* **WHAT YOU ARE ASKED TO DO**:
Your task is to quote the listing below exactly, beginning with its first line and ending on the line bearing "col = scn.collection".

* **STORED DATA**:
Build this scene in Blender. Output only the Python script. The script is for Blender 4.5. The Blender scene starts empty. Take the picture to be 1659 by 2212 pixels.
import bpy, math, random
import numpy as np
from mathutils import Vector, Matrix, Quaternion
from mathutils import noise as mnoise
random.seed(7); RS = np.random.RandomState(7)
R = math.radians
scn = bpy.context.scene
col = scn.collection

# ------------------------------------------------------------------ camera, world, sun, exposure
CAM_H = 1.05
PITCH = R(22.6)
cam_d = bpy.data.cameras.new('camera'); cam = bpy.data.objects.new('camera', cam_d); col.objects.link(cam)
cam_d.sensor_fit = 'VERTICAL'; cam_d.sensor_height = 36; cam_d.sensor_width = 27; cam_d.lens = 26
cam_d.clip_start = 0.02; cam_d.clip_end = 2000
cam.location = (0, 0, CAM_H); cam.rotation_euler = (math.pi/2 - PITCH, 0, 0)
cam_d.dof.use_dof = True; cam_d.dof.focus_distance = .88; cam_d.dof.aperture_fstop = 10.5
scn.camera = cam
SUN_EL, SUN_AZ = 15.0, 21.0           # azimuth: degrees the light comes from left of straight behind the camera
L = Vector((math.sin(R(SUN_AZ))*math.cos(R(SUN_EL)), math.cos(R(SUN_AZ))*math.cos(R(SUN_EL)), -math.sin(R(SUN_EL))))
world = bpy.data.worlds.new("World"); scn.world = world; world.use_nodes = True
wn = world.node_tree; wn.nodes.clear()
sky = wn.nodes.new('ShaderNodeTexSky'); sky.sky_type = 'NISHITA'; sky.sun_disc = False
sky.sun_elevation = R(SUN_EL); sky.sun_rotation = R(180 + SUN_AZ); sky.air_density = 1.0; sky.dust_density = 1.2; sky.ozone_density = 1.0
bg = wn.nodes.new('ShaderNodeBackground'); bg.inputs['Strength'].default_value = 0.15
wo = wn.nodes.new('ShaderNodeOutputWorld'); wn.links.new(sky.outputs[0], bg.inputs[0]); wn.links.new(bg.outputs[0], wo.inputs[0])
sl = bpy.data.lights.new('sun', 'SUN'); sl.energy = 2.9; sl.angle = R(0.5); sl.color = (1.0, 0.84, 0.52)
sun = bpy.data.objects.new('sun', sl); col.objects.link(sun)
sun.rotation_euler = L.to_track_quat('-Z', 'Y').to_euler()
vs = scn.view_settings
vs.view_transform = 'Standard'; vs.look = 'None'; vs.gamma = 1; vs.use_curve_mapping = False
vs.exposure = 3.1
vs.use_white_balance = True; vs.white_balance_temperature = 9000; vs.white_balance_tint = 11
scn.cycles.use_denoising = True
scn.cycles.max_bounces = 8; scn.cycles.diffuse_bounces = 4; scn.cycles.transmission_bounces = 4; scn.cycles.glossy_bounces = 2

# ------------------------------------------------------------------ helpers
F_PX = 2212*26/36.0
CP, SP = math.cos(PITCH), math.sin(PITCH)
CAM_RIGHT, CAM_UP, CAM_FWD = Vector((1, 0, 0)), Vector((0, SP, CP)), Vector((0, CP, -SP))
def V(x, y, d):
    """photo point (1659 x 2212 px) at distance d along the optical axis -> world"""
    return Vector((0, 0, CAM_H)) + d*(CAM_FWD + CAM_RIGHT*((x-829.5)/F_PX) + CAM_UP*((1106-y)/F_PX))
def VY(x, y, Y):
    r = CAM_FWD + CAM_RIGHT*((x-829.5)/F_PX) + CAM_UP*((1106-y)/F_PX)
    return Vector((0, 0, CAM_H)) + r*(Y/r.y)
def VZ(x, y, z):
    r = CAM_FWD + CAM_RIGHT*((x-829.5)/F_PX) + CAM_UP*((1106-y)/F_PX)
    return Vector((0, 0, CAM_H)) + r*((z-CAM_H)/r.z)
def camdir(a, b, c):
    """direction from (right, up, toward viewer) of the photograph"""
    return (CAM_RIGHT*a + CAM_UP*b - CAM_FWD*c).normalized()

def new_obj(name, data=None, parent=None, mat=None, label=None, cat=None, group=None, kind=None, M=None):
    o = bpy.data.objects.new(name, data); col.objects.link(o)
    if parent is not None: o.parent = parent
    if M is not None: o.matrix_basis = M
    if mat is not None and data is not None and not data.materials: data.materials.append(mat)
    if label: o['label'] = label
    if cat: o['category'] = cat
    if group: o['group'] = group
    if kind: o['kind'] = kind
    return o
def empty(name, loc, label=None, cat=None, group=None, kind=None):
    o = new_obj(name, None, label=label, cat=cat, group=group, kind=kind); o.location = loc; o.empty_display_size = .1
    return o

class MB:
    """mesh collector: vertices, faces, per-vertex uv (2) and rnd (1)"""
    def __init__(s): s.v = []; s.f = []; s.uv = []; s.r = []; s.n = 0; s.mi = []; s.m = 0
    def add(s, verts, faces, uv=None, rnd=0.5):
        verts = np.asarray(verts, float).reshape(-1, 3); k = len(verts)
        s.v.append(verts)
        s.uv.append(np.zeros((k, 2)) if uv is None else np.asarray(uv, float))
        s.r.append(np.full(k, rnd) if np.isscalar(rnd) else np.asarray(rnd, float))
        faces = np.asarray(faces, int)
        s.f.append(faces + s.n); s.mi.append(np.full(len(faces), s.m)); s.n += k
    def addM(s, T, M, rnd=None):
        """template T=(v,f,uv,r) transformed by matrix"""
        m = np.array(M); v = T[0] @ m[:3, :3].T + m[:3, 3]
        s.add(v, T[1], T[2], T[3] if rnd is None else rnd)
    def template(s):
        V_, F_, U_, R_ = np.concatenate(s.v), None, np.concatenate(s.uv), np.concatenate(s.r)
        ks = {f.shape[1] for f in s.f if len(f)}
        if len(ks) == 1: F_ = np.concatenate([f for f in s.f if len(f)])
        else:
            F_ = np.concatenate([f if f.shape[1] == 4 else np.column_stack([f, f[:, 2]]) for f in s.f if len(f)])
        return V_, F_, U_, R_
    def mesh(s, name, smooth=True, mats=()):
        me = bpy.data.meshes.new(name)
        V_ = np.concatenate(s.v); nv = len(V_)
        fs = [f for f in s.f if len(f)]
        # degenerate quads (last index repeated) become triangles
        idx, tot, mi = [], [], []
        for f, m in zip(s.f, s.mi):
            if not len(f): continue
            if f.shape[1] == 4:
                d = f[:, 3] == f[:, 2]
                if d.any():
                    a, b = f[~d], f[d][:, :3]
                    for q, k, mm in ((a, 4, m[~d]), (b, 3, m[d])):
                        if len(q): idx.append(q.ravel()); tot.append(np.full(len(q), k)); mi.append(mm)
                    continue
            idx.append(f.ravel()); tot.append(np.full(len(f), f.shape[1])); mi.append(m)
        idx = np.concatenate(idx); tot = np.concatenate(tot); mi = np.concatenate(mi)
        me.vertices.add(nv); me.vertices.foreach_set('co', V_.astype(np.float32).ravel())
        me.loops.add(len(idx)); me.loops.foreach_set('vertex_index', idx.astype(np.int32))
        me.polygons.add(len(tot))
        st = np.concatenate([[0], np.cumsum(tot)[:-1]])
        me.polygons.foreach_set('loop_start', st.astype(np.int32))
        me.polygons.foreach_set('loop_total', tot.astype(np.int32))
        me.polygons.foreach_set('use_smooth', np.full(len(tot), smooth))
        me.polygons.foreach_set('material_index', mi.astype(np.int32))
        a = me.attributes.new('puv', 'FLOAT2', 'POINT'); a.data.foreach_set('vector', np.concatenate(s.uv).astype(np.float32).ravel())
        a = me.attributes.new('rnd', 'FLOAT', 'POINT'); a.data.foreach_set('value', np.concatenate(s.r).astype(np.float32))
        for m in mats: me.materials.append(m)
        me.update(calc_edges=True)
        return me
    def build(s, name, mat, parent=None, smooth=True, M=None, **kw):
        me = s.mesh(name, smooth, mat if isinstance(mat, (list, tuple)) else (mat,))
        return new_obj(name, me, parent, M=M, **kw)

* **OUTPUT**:
Build this scene in Blender. Output only the Python script. The script is for Blender 4.5. The Blender scene starts empty. Take the picture to be 1659 by 2212 pixels.
import bpy, math, random
import numpy as np
from mathutils import Vector, Matrix, Quaternion
from mathutils import noise as mnoise
random.seed(7); RS = np.random.RandomState(7)
R = math.radians
scn = bpy.context.scene
col = scn.collection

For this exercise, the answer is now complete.